Quadrille contesting for the rank of coryphée

In the class of quadrilles, the lack of stagecraft is pretty desperate, and proof that restricting the study of mime technique to kiddies aged under thirteen (the School's Fifth and Sixth Division) and character dance to a total of three months when one is fourteen, is nowhere near enough.

But, since one first saw M. Axel Ibot at the school four years ago, dancing J.G. Bart's 'Pêchés de Jeunesse' with épaulement in every step, this writer has kept an eye wide open for the lad's every appearance. Unforced placement, plastique held even in tour de force, firm eye-focus. M. Ibot is sufficiently on top of what he is doing, to bury the rehearsal tape droning on in the mind, and act on the moment's musical reality. Above all, what I enjoy in the lad's dancing is its "innig" quality - that same quality one finds in Ould Braham, and that compels silence and concentration.

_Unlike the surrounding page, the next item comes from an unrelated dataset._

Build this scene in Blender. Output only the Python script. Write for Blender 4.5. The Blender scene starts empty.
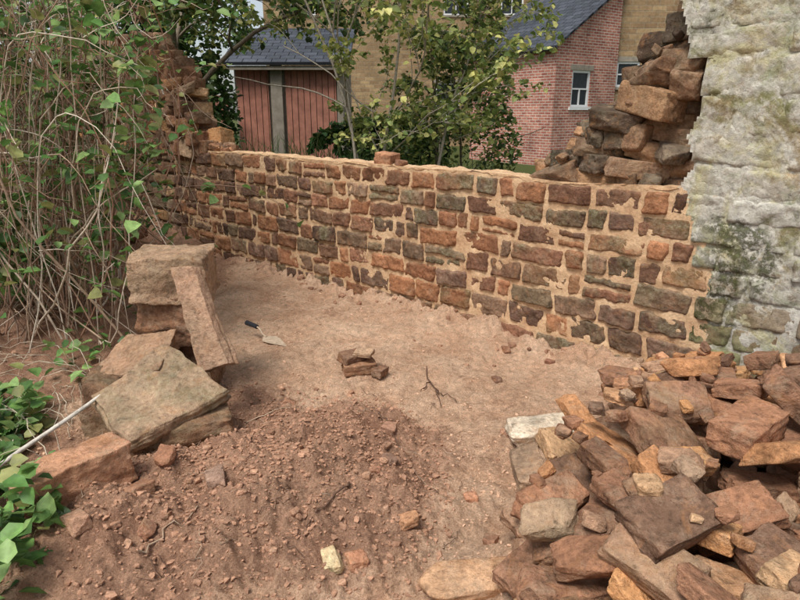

The lad was promoted, as was M. Daniel Stokes, who surprised us all with his excellent "Romeo". Surprised, because out here in Siberie-sur-Seine, to see our gang test their mettle in classical works has become a rare treat, and the main reason one fights to get into the Concours.

The ladies

Other commitments kept this writer away from the ladies' Concours the following day, although, knowing that Eleonor Guérineau (18) would be contesting, I must confess to staying glued to the computer screen awaiting the outcome. Two years ago, the tiny Guérineau knocked our socks off with her maestria, and a very personal touch astounding in one so young (and remember those incredible pirouettes sautillées?) at the School performance. And her voluptuous little figure is - dare I say it without someone suing this Website? - a plus with the gentlemen. The wildly-talented, also teenaged Aubane Philbert has a weakness in the back, producing a most unattractive, and dangerous, stiffness in the neck and shoulders. One hopes that since neither of the aforesaid teenagers were promoted this year, Mlle. Philbert's advisors will be pleased to fly to her assistance.